Why we’re so emotionally invested in the semicolon

In new book, alum Cecelia Watson examines history of punctuation’s polarizing mark

The semicolon is a place where our anxieties and our aspirations about language, class and education are concentrated, so that in this small mark big ideas are distilled down to a few winking drops of ink,” writes Cecelia Watson, AM’05, PhD’11.

Image credit: Tomek Niedzwiedz (Source: Flickr)

That’s a lot of baggage for a half-comma, half-colon, but Watson shows it’s more than up to the task inSemicolon: The Past, Present and Future of a Misunderstood Mark(Ecco, 2019)—a book that already has garnered the Bard College scholar critical acclaim from The New Yorker, The New York Times and National Public Radio.

Tracing the hybrid mark from its origins among 15th-century Italian humanists, her story describes early attempts to “scientize” language through grammar rules and raises questions about who made—and didn’t make—those rules. And with examples drawn from literature, legal history and her own life as a “reformed grammar fetishist,” Watson seeks to persuade readers to learn to love the semicolon. The following Q&A with The University of Chicago Magazine have been edited and condensed.

Why a book on the semicolon?

What really surprised me when I was working on this as an academic topic was the emotional investment people had in the semicolon. Usually when you’re giving an academic talk, everybody does the super professional, very objective, I’m-detached-from-this-topic type of performance. But when I would talk about the semicolon, people would tell me all of these personal stories, even about falling in love because of conversations about the semicolon—not the usual thing you hear when you’re an academic. That clued me in that maybe there was a way to reach out to a broader audience. When we pitched it to publishers, I think we ended up with seven houses in the auction.

Why do some people have such strong negative feelings about this punctuation mark?

Distaste for the semicolon comes from a lot of different angles. Some people have a sheer aesthetic distrust of it. They just like short sentences, for instance. They think that’s more direct or more pleasing in some way, or more clear. The semicolon, of course, can facilitate very long sentences. Other people think it’s elitist, and a reader is going to roll their eyes or feel alienated, and in some ways belittled, by the author’s advertisement of his or her own education level. Others have bad childhood memories associated with trying to use the semicolon and failing and being embarrassed.

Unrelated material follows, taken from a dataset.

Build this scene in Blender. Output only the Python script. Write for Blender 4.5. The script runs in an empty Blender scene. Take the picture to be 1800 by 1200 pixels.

Is there a way we could be using semicolons that we aren’t currently?

One use that has fallen out of practice is using the semicolon as a colon or sometimes a comma. You see this a lot in the late 19th or early 20th century. Nobody liked the colon at the time, and everybody loved the semicolon, so they wanted to stick it wherever they could. I think less about particular styles of semicolon usage and more about how easy it is to be lazy and use catch-all punctuation marks. I’ll just put dashes and ellipses for everything. Those are all points at which we could say, “Would a semicolon actually provide some interest here? Would it help create some new rhythms on the page? Would it make anything a little easier to read?”

Your book ranges into broader questions about who gets to dictate the rules of language. How did that happen?

Initially I was focused on where rules come from. A lot of the people who influenced me when I was at UChicago taught me to see that even things we wouldn’t think of as having a history have a history, like a set of punctuation rules. My discipline, history and philosophy of science, had a huge role in the history of the semicolon. A lot of the history of grammar rules is a direct function of this mid- to late-1800s obsession with being scientific and objective. Grammar was not excepted from that.

One thing that I hope the book’s readers notice is that every single person in the section about the founding of grammar is an elite white male. That’s no accident. It’s also no accident that when grammar rules were invented, women, and to some extent people of color and poor people, were gaining unprecedented access to education. Grammar is, and has always been, an incredibly effective way to enforce the status quo.